To do —
Only the lines from the start of the data below through the line that contains "SC.camera = camo" are to be copied, exactly and without pictures.

Data block —
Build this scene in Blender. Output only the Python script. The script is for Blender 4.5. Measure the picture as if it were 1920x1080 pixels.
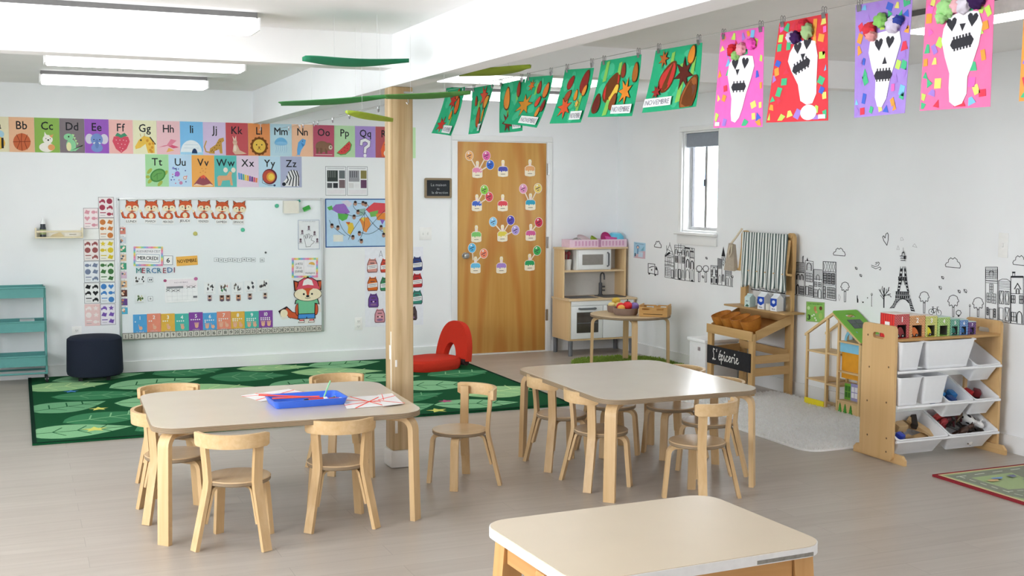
import bpy, bmesh, math, random
from mathutils import Vector, Matrix
random.seed(7)
for o in list(bpy.data.objects): bpy.data.objects.remove(o)
SC = bpy.context.scene
COL = SC.collection
PI = math.pi

# ------------------------------------------------------------------ camera
CX, CY, F = 960.0, 540.0, 2193.886
YAW, PITCH, ROLL, HC = .4003, .0836, .0047, 1.579
D, R, H = 10.398, 5.5425, 2.4276          # back wall, right wall, ceiling
FW = Vector((math.sin(YAW)*math.cos(PITCH), math.cos(YAW)*math.cos(PITCH), -math.sin(PITCH)))
r0 = Vector((math.cos(YAW), -math.sin(YAW), 0)); u0 = r0.cross(FW)
RT = r0*math.cos(ROLL) + u0*math.sin(ROLL)
UP = u0*math.cos(ROLL) - r0*math.sin(ROLL)
EYE = Vector((0, 0, HC))
cam = bpy.data.cameras.new('camera'); cam.sensor_width = 36; cam.lens = F*36/1920
cam.clip_start = .05; cam.clip_end = 1200
camo = bpy.data.objects.new('camera', cam); COL.objects.link(camo)
m = Matrix.Identity(4)
for i in range(3):
    m[i][0] = RT[i]; m[i][1] = UP[i]; m[i][2] = -FW[i]; m[i][3] = EYE[i]
camo.matrix_world = m
SC.camera = camo

# ------------------------------------------------------------------ exposure, sky, daylight
SC.view_settings.view_transform = 'Standard'; SC.view_settings.look = 'None'
SC.view_settings.gamma = 1; SC.view_settings.use_curve_mapping = False
SC.view_settings.exposure = 0.45
SC.cycles.use_denoising = True
SC.cycles.max_bounces = 10; SC.cycles.diffuse_bounces = 6
SC.cycles.sample_clamp_indirect = 6
w = bpy.data.worlds.new('sky'); SC.world = w; w.use_nodes = True
bg = w.node_tree.nodes['Background']
bg.inputs['Color'].default_value = (.93, .97, 1, 1); bg.inputs['Strength'].default_value = 12.0

def area_light(name, loc, rot, sx, sy, power, col=(1, 1, 1)):
    l = bpy.data.lights.new(name, 'AREA'); l.shape = 'RECTANGLE'; l.size = sx; l.size_y = sy
    l.energy = power; l.color = col
    o = bpy.data.objects.new(name, l); COL.objects.link(o); o.location = loc; o.rotation_euler = rot
    return o
# the sky enters by the windows: light portals mark the openings for the sampler
def portal(name, loc, rot, sx, sy):
    o = area_light(name, loc, rot, sx, sy, 1); o.data.cycles.is_portal = True
portal('portal_left_window', (-2.64, 3.3, 1.45), (0, -PI/2, 0), 1.5, 3.4)
portal('portal_far_left_window', (-2.64, 6.8, 1.45), (0, -PI/2, 0), 1.5, .8)
portal('portal_added_rear_window', (4.5, -2.44, 1.45), (PI/2, 0, 0), 1.0, 1.5)
portal('portal_small_window', (R+.1, 8.86, 1.66), (0, PI/2, 0), .89, .57)
LAMP = 6.0                                   # emission of the ceiling fixtures

# ------------------------------------------------------------------ photo pixel -> point on a known plane
def ray(x, y): return FW + RT*((x-CX)/F) - UP*((y-CY)/F)
def at_z(x, y, z): d = ray(x, y); return EYE + d*((z-HC)/d.z)
def at_y(x, y, Y): d = ray(x, y); return EYE + d*(Y/d.y)
def at_x(x, y, X): d = ray(x, y); return EYE + d*(X/d.x)

# ------------------------------------------------------------------ materials
def lin(h):
    if not isinstance(h, str): return tuple(h)
    h = h.lstrip('#'); o = []
    for i in (0, 2, 4):
        c = int(h[i:i+2], 16)/255
        o.append(c/12.92 if c <= .04045 else ((c+.055)/1.055)**2.4)
    return tuple(o)
MATS = {}
def mat(hexc, rough=.6, spec=.35, metal=0, var=.06, scale=30, name=None):
    """plain painted / printed material with a faint procedural mottle"""
    key = (hexc, rough, spec, metal, var, scale)
    if key in MATS: return MATS[key]
    M = bpy.data.materials.new(name or 'paint_'+str(hexc).strip('#')); M.use_nodes = True
    nt = M.node_tree; b = nt.nodes['Principled BSDF']
    c = lin(hexc)
    b.inputs['Roughness'].default_value = rough; b.inputs['Metallic'].default_value = metal
    b.inputs['Specular IOR Level'].default_value = spec
    if var > 0:
        tc = nt.nodes.new('ShaderNodeTexCoord'); nz = nt.nodes.new('ShaderNodeTexNoise')
        nz.inputs['Scale'].default_value = scale; nz.inputs['Detail'].default_value = 3
        rp = nt.nodes.new('ShaderNodeValToRGB')
        rp.color_ramp.elements[0].position = .3; rp.color_ramp.elements[1].position = .7
        rp.color_ramp.elements[0].color = (*[max(0, k*(1-var)) for k in c], 1)
        rp.color_ramp.elements[1].color = (*[min(1, k*(1+var)) for k in c], 1)
        nt.links.new(tc.outputs['Object'], nz.inputs['Vector']); nt.links.new(nz.outputs['Fac'], rp.inputs['Fac'])
        nt.links.new(rp.outputs['Color'], b.inputs['Base Color'])
    else: b.inputs['Base Color'].default_value = (*c, 1)
    MATS[key] = M; return M
def pr(hexc): return mat(hexc, .7, .15, 0, .03)            # printed paper
def gloss(hexc): return mat(hexc, .3, .45, 0, .02)          # plastic
def wood(name, c1, c2, axis='z', rough=.45, scale=1.0, contrast=.5, knots=False, spec=.35):
    key = ('wood', name)
    if key in MATS: return MATS[key]
    M = bpy.data.materials.new(name); M.use_nodes = True; nt = M.node_tree; b = nt.nodes['Principled BSDF']
    tc = nt.nodes.new('ShaderNodeTexCoord'); mp = nt.nodes.new('ShaderNodeMapping')
    s = {'x': (2, 45, 45), 'y': (45, 2, 45), 'z': (45, 45, 2)}[axis]
    mp.inputs['Scale'].default_value = tuple(k*scale for k in s)
    nz = nt.nodes.new('ShaderNodeTexNoise'); nz.inputs['Scale'].default_value = 1; nz.inputs['Detail'].default_value = 5
    nz.inputs['Distortion'].default_value = .6
    n2 = nt.nodes.new('ShaderNodeTexNoise'); n2.inputs['Scale'].default_value = .22; n2.inputs['Detail'].default_value = 2
    mx = nt.nodes.new('ShaderNodeMath'); mx.operation = 'MULTIPLY_ADD'; mx.inputs[1].default_value = .55
    ml = nt.nodes.new('ShaderNodeMath'); ml.operation = 'MULTIPLY'; ml.inputs[1].default_value = .45
    rp = nt.nodes.new('ShaderNodeValToRGB')
    rp.color_ramp.elements[0].position = .5-.22/contrast*.5; rp.color_ramp.elements[1].position = .5+.22/contrast*.5
    rp.color_ramp.elements[0].color = (*lin(c2), 1); rp.color_ramp.elements[1].color = (*lin(c1), 1)
    L = nt.links.new
    L(tc.outputs['Object'], mp.inputs['Vector']); L(mp.outputs['Vector'], nz.inputs['Vector']); L(mp.outputs['Vector'], n2.inputs['Vector'])
    L(n2.outputs['Fac'], ml.inputs[0]); L(nz.outputs['Fac'], mx.inputs[0]); L(ml.outputs[0], mx.inputs[2])
    L(mx.outputs[0], rp.inputs['Fac']); L(rp.outputs['Color'], b.inputs['Base Color'])
    b.inputs['Roughness'].default_value = rough; b.inputs['Specular IOR Level'].default_value = spec
    MATS[key] = M; return M
def emit(name, col, s):
    M = bpy.data.materials.new(name); M.use_nodes = True; b = M.node_tree.nodes['Principled BSDF']
    b.inputs['Base Color'].default_value = (.9, .9, .9, 1)
    b.inputs['Emission Color'].default_value = (*col, 1); b.inputs['Emission Strength'].default_value = s
    return M
def glass(name, tint=(1, 1, 1), rough=.0):
    M = bpy.data.materials.new(name); M.use_nodes = True; nt = M.node_tree
    for n in list(nt.nodes): nt.nodes.remove(n)
    o = nt.nodes.new('ShaderNodeOutputMaterial'); mx = nt.nodes.new('ShaderNodeMixShader')
    t = nt.nodes.new('ShaderNodeBsdfTransparent'); g = nt.nodes.new('ShaderNodeBsdfGlossy'); f = nt.nodes.new('ShaderNodeLayerWeight'); f.inputs['Blend'].default_value = .15
    t.inputs['Color'].default_value = (*tint, 1); g.inputs['Roughness'].default_value = rough
    L = nt.links.new; L(f.outputs['Facing'], mx.inputs[0]); L(t.outputs[0], mx.inputs[1]); L(g.outputs[0], mx.inputs[2]); L(mx.outputs[0], o.inputs[0])
    return M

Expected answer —
Build this scene in Blender. Output only the Python script. The script is for Blender 4.5. Measure the picture as if it were 1920x1080 pixels.
import bpy, bmesh, math, random
from mathutils import Vector, Matrix
random.seed(7)
for o in list(bpy.data.objects): bpy.data.objects.remove(o)
SC = bpy.context.scene
COL = SC.collection
PI = math.pi

# ------------------------------------------------------------------ camera
CX, CY, F = 960.0, 540.0, 2193.886
YAW, PITCH, ROLL, HC = .4003, .0836, .0047, 1.579
D, R, H = 10.398, 5.5425, 2.4276          # back wall, right wall, ceiling
FW = Vector((math.sin(YAW)*math.cos(PITCH), math.cos(YAW)*math.cos(PITCH), -math.sin(PITCH)))
r0 = Vector((math.cos(YAW), -math.sin(YAW), 0)); u0 = r0.cross(FW)
RT = r0*math.cos(ROLL) + u0*math.sin(ROLL)
UP = u0*math.cos(ROLL) - r0*math.sin(ROLL)
EYE = Vector((0, 0, HC))
cam = bpy.data.cameras.new('camera'); cam.sensor_width = 36; cam.lens = F*36/1920
cam.clip_start = .05; cam.clip_end = 1200
camo = bpy.data.objects.new('camera', cam); COL.objects.link(camo)
m = Matrix.Identity(4)
for i in range(3):
    m[i][0] = RT[i]; m[i][1] = UP[i]; m[i][2] = -FW[i]; m[i][3] = EYE[i]
camo.matrix_world = m
SC.camera = camo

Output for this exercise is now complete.